Hacker News new | ask | show | jobs
by systemshacker 3846 days ago
This article is a recounting of public story. The real truth is much more nuanced with enough internal reasons (AMD veteran here).

AMD made a lot of profits with the x86-64 (Opteron family) around 2004-2005. However, that got to managements head and there were a series of missteps:

* Inorganic growth: The company went from small teams with startup culture to larger teams with many projects. AMD went and acquired large teams from HP in Fort Collins and Sun in Boston (Millenium chip team) in one fell swoop. This slowed projects a lot while assimilating and learning to work together with very different cultures and methodologies.

* Mid-management from IBM: Since the company was growing larger, a bunch of VPs from IBM were hired. They tried to bring IBM style processes which will not work when you do not have a captive market like IBM and your competitor is Intel :)

* Too many projects: The people and management growth resulted in everyone wanting their own chip project instead of working on derivatives of existing projects. There were too many projects conceived, spent cycles on and then cancelled.

* Paid too much for ATI: Bought them for 5.4 billion in 2006 when they could have waited till 2008 and bought them for 1 billion :) They had to write off most of the ATI value off their books and took charge for it.

4 comments

Yeah, I skimmed it and it looks mostly wrong, and you explain the outside observables:

AMD created an utterly dominating lead in server space in 2004-5, continuing the P6 microarchitecture approach while the Intel NetBurst (Pentium 4) microarchitecture failed when it coincided with the end of Dennard scaling (https://en.wikipedia.org/wiki/Dennard_scaling it might have worked if they'd been able to make the 5-10 GHz parts on the roadmap).

Plus the per chip on chip local memory controllers and Hypertransport ccNUMA approach scaled much, much better than Intel's one front side bus (all CPUs hitting the same northbridge memory controller).

Then, from the outside, AMD just sat on its laurels, giving Intel enough time to get their act together from all their self-inflicted wounds and take advantage of their process lead. The K10 microarchitecture was late, and shipments had to be paused due to a nasty TLB bug which didn't help their credibility. Intel's QPI copy of the Hypertransport ccNUMA concept shipping a year, year and half later was probably the final nail in the coffin.

I think it took until Bulldozer before they finally give up though, and part of the reason for that was FB-DIMM problems and DDR3 at first being more expensive. (Side note: it is unfortunate they didn't bother with 2Gbit DDR3 back in 2007 when Samsung and Elpida at least had prototypes of 2Gbit DDR2 back in 2006)
> Paid too much for ATI: Bought them for 5.4 billion in 2006 when they could have waited till 2008 and bought them for 1 billion :) They had to write off most of the ATI value off their books and took charge for it.

But was it really that predictable back in 2006?

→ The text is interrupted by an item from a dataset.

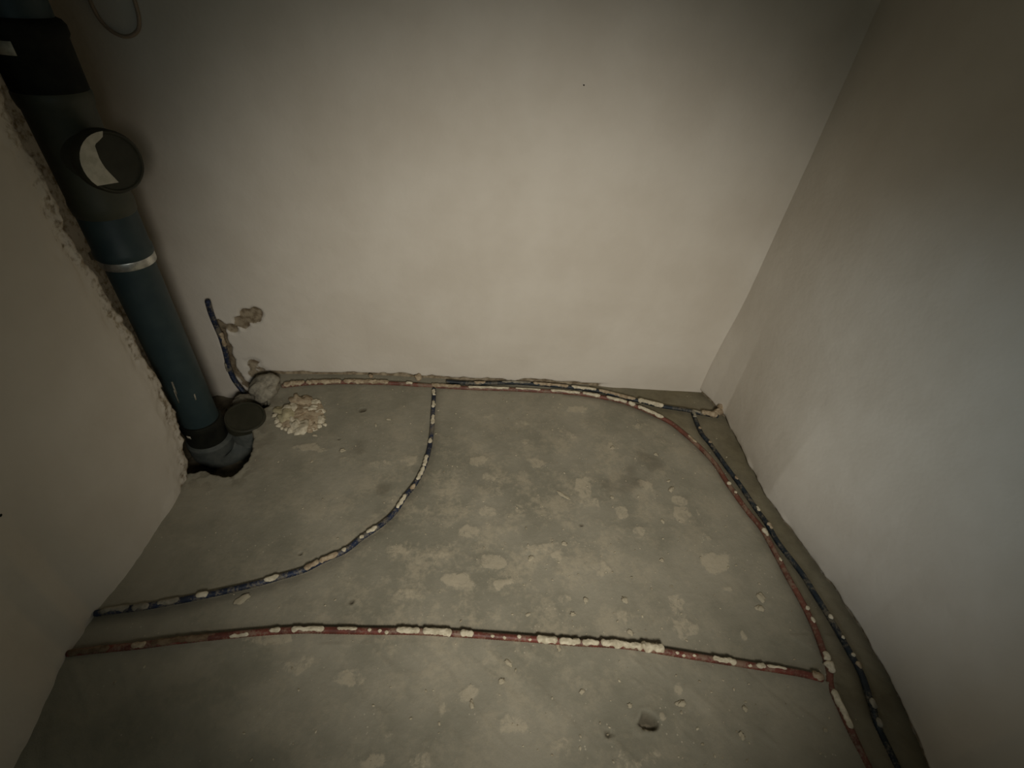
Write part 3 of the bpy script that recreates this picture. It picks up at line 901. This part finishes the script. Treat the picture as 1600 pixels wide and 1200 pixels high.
# blue conduit along the back wall into the right corner
bb, p, par = conduit('blue_conduit', 'mortar covered blue conduit running along the back wall into the right corner', BLUE_BACK, RAD * 0.95, M_BLUE_DARK)
for i, (a, b, th, mt, sp) in enumerate(((0.9, 1.25, .002, M_MORTAR_TAN, 60), (1.7, 2.6, .001, M_MORTAR_GREY, 50), (2.7, 3.8, .002, M_MORTAR_TAN, 70), (3.9, 4.9, .002, M_MORTAR, 70), (5.0, 6.7, .002, M_MORTAR_TAN, 75), (6.85, 8.15, .004, M_MORTAR, 95), (9.3, 10.0, .0015, M_MORTAR_GREY, 60), (10.0, 10.95, .006, M_MORTAR_TAN, 90))):
    crust(bb, p, par, a, b, RAD, mt, th, sp, i * 2.1 + 210, 1.0)

# blue conduit stub coming out of the back wall
sb, p, par = conduit('blue_conduit', 'short stub of blue conduit rising up the back wall beside the drain pipe', STUB, 0.0088, M_BLUE, 8, up=(0, -1, 0))
crust(sb, p, par, 2.5, 3.6, 0.0088, M_MORTAR_TAN, 0.003, 60, 300, 1.2, up=(0, -1, 0), tilt=60)
crust(sb, p, par, 4.6, 5.2, 0.0088, M_MORTAR_GREY, 0.002, 45, 310, 1.2, up=(0, -1, 0), tilt=-60)

# cable loop hanging high on the back wall
lp, _ = catmull(LOOP, 0.006)
tag(tube('cable_loop', lp, 0.0042, M_CABLE, 10, up=(0, -1, 0)), 'thin cable hanging in a loop against the back wall, upper left', 'cable')

# ------------------------------------------------------------------ mortar heap by the pit
heap = thing('mortar_heap', 'spilled heap of pale lumpy mortar on the floor by the drain pipe', 'mortar', (-0.57, -0.2, 0.0))
for i, c in enumerate(LUMPS):
    r = (0.030, 0.030, 0.026, 0.020, 0.022, 0.016, 0.018, 0.020, 0.024, 0.018, 0.018, 0.018, 0.026, 0.020, 0.018, 0.014)[i]
    mt = M_MORTAR_YELLOW if i in (2, 13) else M_MORTAR if i % 3 else M_MORTAR_TAN
    adopt(lump('lump', (c[0], c[1], floor_z(c[0], c[1]) + r * 0.15), r * 0.98, mt, rng, 3, 0.42, 0.8), heap)
base_v = []
for i in range(28):
    a = 2 * math.pi * i / 28
    k = 1 + 0.35 * (float(fbm(math.cos(a) * 2 + 9, math.sin(a) * 2 + 4, 31, 3)) - 0.5) * 2
    base_v.append((-0.568 + 0.085 * k * math.cos(a), -0.212 + 0.085 * k * math.sin(a)))
vs = [(x, y, -0.006) for x, y in base_v] + [(-0.568 + (x + 0.568) * 0.82, -0.212 + (y + 0.212) * 0.82, 0.007) for x, y in base_v]
fs = [tuple(range(28, 56))] + [(i, (i + 1) % 28, 28 + (i + 1) % 28, 28 + i) for i in range(28)]
adopt(mesh_from('bed', vs, fs, M_MORTAR_TAN), heap)
for i in range(14):
    a = math.radians(175 + 150 * i / 13)
    x, y = -0.565 + (0.088 + 0.012 * rng.random()) * math.cos(a), -0.205 + (0.078 + 0.012 * rng.random()) * math.sin(a)
    r = rng.uniform(0.007, 0.012)
    adopt(lump('lump', (x, y, floor_z(x, y) + r * 0.2), r, M_MORTAR, rng, 2, 0.5, 0.7), heap)

# grey cement chunks wedged behind the pit
for (c, r, mt, lab) in (((-0.728, -0.088, 0.012), 0.058, M_MORTAR_GREY, 'large grey lump of cement at the back wall behind the drain pit'),
                        ((-0.800, -0.110, -0.050), 0.042, M_MORTAR_GREY, 'dark grey cement lump below the blue conduit stub')):
    tag(lump('cement_lump', c, r, mt, rng, 4, 0.75, 0.45), lab, 'cement')

# chips of plaster stuck on the lower edge of the back wall
for (x, z, r, lab) in ((-0.366, 0.020, 0.010, 'small brown plaster crumb at the foot of the back wall, left'), (-0.185, 0.020, 0.016, 'brown plaster crumb at the foot of the back wall, near the blue arc')):
    tag(lump('plaster_crumb', (x, -0.004, z), r, M_MORTAR_TAN, rng, 3, 0.8, 0.5), lab, 'crumb')
# small black knobs in place of the dark holes nails left
nail_hole_b = lump('nail_hole', (0.287, float(YB[int(np.argmin(abs(zs_b - 1.04))), int(np.argmin(abs(xs_b - 0.287)))]), 1.040), 0.0024, M_BLACK, rng, 2, 0.8, 0.3)
nail_hole_b.parent = bpy.data.objects['wall_back']
nail_hole_l = lump('nail_hole', (float(XL[int(np.argmin(abs(zs_l - 0.407))), int(np.argmin(abs(ys_l + 0.91)))]), -0.910, 0.407), 0.0034, M_BLACK, rng, 2, 0.7, 0.3)
nail_hole_l.parent = bpy.data.objects['wall_left']
# mortar dab in the right corner
dab = thing('mortar_dab', 'pale mortar dab where the conduit meets the right wall corner', 'mortar', (0.985, -0.155, 0.0))
for c, r in (((0.985, -0.150, 0.016), 0.018), ((1.000, -0.130, 0.026), 0.014), ((0.965, -0.158, 0.010), 0.013)):
    adopt(lump('lump', c, r, M_MORTAR_TAN, rng, 3, 0.7, 0.4), dab)

# ------------------------------------------------------------------ loose crumbs
big = {26: 0.013, 27: 0.009, 33: 0.017, 6: 0.013, 0: 0.009, 3: 0.011, 12: 0.009, 13: 0.010, 18: 0.010, 19: 0.008, 23: 0.010, 36: 0.011, 16: 0.009}
proto = []
for k in range(4):
    proto.append(lump('mortar_crumb', (0, 0, 0), 1.0, M_GRIT, rng, 3, 0.4, 0.85))
used = set()
KEEP = [i for i in range(len(CRUMBS)) if i not in (5, 10, 14, 20, 25, 28, 31)]


def zone(x, y):
    if y > -0.45 and x < -0.2:
        return 0
    yr = float(np.interp(x, cx_, [q_[1] for q_ in RED_CROSS]))
    if y < yr:
        return 2 if x < 0.42 else 3
    if y < yr + 0.13:
        return 4
    return 1


ZN = ('between drain pit and blue arc', 'inside the side conduits curve', 'before the crossing red conduit, middle',
      'before the crossing red conduit, right', 'close behind the crossing red conduit')
ORD = ('leftmost', 'second from left', 'third from left', 'fourth from left', 'fifth from left', 'sixth from left', 'seventh from left', 'eighth from left', 'ninth from left', 'tenth from left', 'eleventh from left', 'twelfth from left')
SPECIAL = {26: 'oval pale mortar chip lying left of the right side conduits, beside a smaller chip', 33: 'elongated pale mortar chip lying just below the blue arc conduit', 6: 'slanting pale mortar chip in the middle of the open floor'}
byzone = {}
for i in KEEP:
    if i not in SPECIAL:
        byzone.setdefault(zone(CRUMBS[i][0], CRUMBS[i][1]), []).append(i)
label = dict(SPECIAL)
for z_, ids in byzone.items():
    ids.sort(key=lambda i: CRUMBS[i][0] / (2.2 + CRUMBS[i][1]))
    for n_, i in enumerate(ids):
        label[i] = ('small pale mortar crumb, ' + (ORD[n_] if n_ < len(ids) - 1 or n_ == 0 else 'rightmost') + ' ' + ZN[z_])
for i in KEEP:
    x, y, z = CRUMBS[i]
    k = i % 4
    if k in used:
        o = proto[k].copy()
        COL.objects.link(o)
    else:
        o = proto[k]
        used.add(k)
    r = big.get(i, 0.0055 + 0.002 * rng.random())
    o.scale = (r, r * rng.uniform(0.6, 1.0), r * 0.8)
    o.rotation_euler = (0, 0, rng.random() * 6.28)
    o.location = (x, y, floor_z(x, y) + 0.12 * r)
    if i == 33:
        o.scale = (0.021, 0.008, 0.006)
        o.rotation_euler = (0, 0, 0.75)
    if i == 26:
        o.scale = (0.0085, 0.015, 0.006)
        o.rotation_euler = (0, 0, 0.1)
    if i == 6:
        o.scale = (0.020, 0.007, 0.005)
        o.rotation_euler = (0, 0, -0.7)
    tag(o, label[i], 'crumb', 'mortar crumbs scattered over the floor')

# fine grit nobody could count
bm = bmesh.new()
for i in range(520):
    while True:
        x, y = rng.uniform(-0.8, 0.98), rng.uniform(-1.28, -0.03)
        w = 0.2 + 0.8 * math.exp(-((x - 0.4) / 0.5) ** 2)
        if floor_z(x, y) > -0.02 and rng.random() < w:
            break
    r = 0.0012 + 0.0022 * rng.random() ** 2
    mtx = Matrix.Translation((x, y, floor_z(x, y) + r * 0.3)) @ Matrix.Rotation(rng.random() * 6.28, 4, 'Z') @ Matrix.Diagonal((r * 1.4, r * 0.9, r * 0.7, 1))
    bmesh.ops.create_icosphere(bm, subdivisions=1, radius=1.0, matrix=mtx)
me = bpy.data.meshes.new('grit')
bm.to_mesh(me)
bm.free()
g = link('grit', me, M_GRIT)
g['kind'] = 'stuff'
g.parent = floor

2008 sounds like the year when Intel killed 3rd party chipset market. Which, afaik, wasn't expected by anyone.

Ah, that was the year that happened? I still remember the dark ages of having to pick between one of several chipset manufacturers, each with their own sets of strange problems.

Really, I think moving to chipsets made by the CPU manufacturer was an overall improvement.

A part of those chip's appeal was integrated GPUs. Not everyone wanted to buy discrete GPUs and Intel's own IGPs of early '00s were rather poor.
> Intel killed 3rd party chipset market

Can you explain on this? By producing chipsets itself/any specific product?

They stopped licensing the interfaces used to connect to the different parts together (north bridge <-> south bridge and north bridge <-> CPU) starting with Nehalem (first generation of Core i[N] processors).

This effectively meant that if you wanted to build a mainboard for Intel CPU's, you had to buy the chipsets from Intel as well.

Before that, you could buy mainboards with ATI (Xpress), nVidia (nForce), or VIA chipsets. All of these could integrate different SATA contollers, audio chips, USB busses, etc.

By not licensing their interfaces, Intel basically took over almost all of that market by locking others out of it. I believe they could only do this because they had no real competition from AMD anymore in the CPU market.

AMD did make various mistakes, it's true. But they certainly weren't helped by Intel's anti-competitive practices.
All when Hector Ruiz was running the company?